## START
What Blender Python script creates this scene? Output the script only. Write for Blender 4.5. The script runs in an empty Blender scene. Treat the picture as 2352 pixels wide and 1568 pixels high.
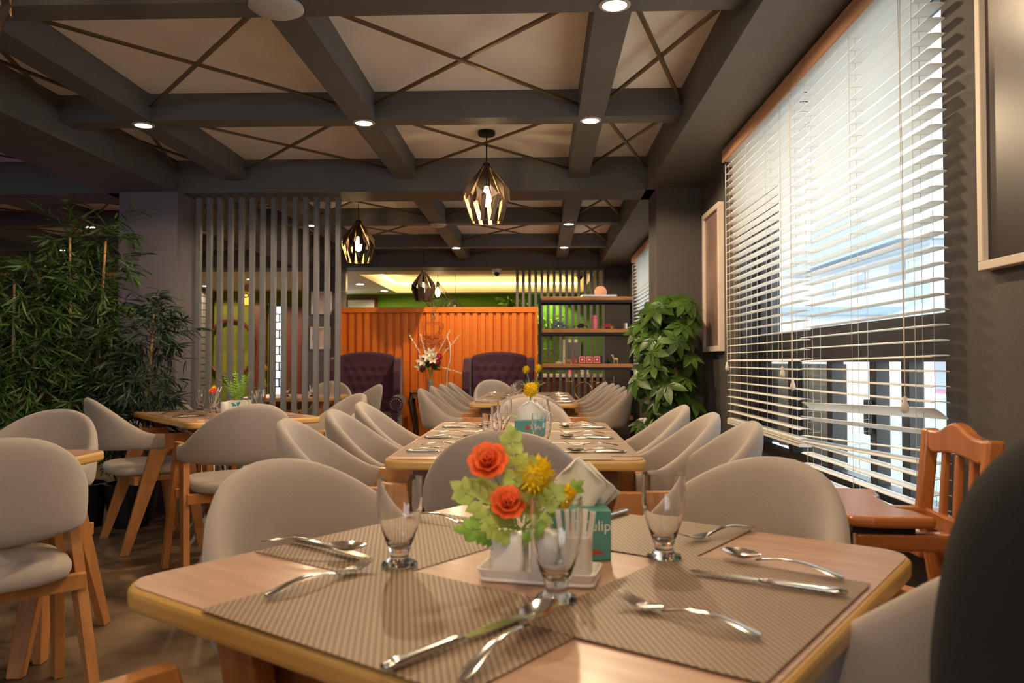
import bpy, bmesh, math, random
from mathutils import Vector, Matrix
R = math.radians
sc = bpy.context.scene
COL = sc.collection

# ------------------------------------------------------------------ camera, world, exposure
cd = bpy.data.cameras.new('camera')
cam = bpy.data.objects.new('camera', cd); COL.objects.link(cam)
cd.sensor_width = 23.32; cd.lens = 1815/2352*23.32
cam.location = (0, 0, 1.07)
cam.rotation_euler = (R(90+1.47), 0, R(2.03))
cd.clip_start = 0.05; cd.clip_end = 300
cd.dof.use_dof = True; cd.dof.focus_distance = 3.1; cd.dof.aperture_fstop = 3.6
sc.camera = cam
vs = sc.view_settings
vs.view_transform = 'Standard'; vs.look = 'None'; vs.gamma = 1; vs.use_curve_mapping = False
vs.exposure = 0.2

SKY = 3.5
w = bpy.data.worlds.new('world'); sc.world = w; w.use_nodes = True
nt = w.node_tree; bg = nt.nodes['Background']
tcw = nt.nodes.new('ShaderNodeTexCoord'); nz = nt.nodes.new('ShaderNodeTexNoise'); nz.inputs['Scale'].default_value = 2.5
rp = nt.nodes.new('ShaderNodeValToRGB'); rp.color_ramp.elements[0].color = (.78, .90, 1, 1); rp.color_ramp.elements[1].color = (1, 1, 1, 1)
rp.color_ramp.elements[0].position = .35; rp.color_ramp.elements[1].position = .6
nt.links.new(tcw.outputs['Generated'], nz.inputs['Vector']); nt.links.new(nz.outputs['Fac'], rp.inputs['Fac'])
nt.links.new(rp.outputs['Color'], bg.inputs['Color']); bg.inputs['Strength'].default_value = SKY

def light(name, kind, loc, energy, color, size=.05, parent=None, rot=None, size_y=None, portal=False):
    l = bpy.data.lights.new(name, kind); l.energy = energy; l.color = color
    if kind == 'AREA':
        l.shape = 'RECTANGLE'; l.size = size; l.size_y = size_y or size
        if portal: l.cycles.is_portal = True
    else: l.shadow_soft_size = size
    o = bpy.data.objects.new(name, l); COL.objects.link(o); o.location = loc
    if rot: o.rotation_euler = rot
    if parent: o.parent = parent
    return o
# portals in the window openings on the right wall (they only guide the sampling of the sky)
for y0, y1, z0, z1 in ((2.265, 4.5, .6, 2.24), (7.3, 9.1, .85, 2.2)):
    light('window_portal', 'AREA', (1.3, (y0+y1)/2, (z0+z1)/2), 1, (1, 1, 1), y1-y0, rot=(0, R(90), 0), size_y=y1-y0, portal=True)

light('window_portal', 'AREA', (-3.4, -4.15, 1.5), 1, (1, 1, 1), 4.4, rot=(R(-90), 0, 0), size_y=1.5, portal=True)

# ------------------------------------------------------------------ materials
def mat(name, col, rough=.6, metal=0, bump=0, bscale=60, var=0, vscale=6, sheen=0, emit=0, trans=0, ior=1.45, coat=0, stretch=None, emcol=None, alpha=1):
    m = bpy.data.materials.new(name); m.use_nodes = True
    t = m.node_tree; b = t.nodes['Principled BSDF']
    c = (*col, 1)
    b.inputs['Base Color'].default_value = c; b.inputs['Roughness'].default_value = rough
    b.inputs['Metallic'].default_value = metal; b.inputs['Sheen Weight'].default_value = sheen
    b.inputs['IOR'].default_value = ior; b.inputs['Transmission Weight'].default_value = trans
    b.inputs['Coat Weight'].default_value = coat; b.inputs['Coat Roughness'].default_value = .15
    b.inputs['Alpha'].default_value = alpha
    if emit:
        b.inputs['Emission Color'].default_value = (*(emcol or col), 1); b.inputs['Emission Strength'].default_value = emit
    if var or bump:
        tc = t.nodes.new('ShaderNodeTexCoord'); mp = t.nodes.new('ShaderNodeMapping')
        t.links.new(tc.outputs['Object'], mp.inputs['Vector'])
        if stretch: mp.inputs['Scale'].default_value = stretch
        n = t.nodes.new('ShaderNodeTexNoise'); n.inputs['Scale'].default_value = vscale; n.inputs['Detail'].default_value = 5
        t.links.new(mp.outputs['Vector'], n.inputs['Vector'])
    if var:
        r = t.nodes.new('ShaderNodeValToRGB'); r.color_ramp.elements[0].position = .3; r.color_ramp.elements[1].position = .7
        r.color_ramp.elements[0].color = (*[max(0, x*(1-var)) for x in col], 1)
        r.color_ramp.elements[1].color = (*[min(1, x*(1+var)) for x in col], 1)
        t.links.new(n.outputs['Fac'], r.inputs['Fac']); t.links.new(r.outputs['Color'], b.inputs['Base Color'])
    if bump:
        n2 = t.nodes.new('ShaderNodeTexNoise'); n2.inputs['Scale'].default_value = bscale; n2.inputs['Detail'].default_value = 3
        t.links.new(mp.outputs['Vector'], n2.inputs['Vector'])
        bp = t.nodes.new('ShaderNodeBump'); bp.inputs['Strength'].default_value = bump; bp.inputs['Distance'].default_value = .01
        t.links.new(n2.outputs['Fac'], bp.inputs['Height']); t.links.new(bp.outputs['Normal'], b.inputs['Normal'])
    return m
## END
REQUEST | From the first line above down to the line with "COL = sc.collection", reproduce every line and no others, omitting pictures.

EXPECTED OUTPUT |
What Blender Python script creates this scene? Output the script only. Write for Blender 4.5. The script runs in an empty Blender scene. Treat the picture as 2352 pixels wide and 1568 pixels high.
import bpy, bmesh, math, random
from mathutils import Vector, Matrix
R = math.radians
sc = bpy.context.scene
COL = sc.collection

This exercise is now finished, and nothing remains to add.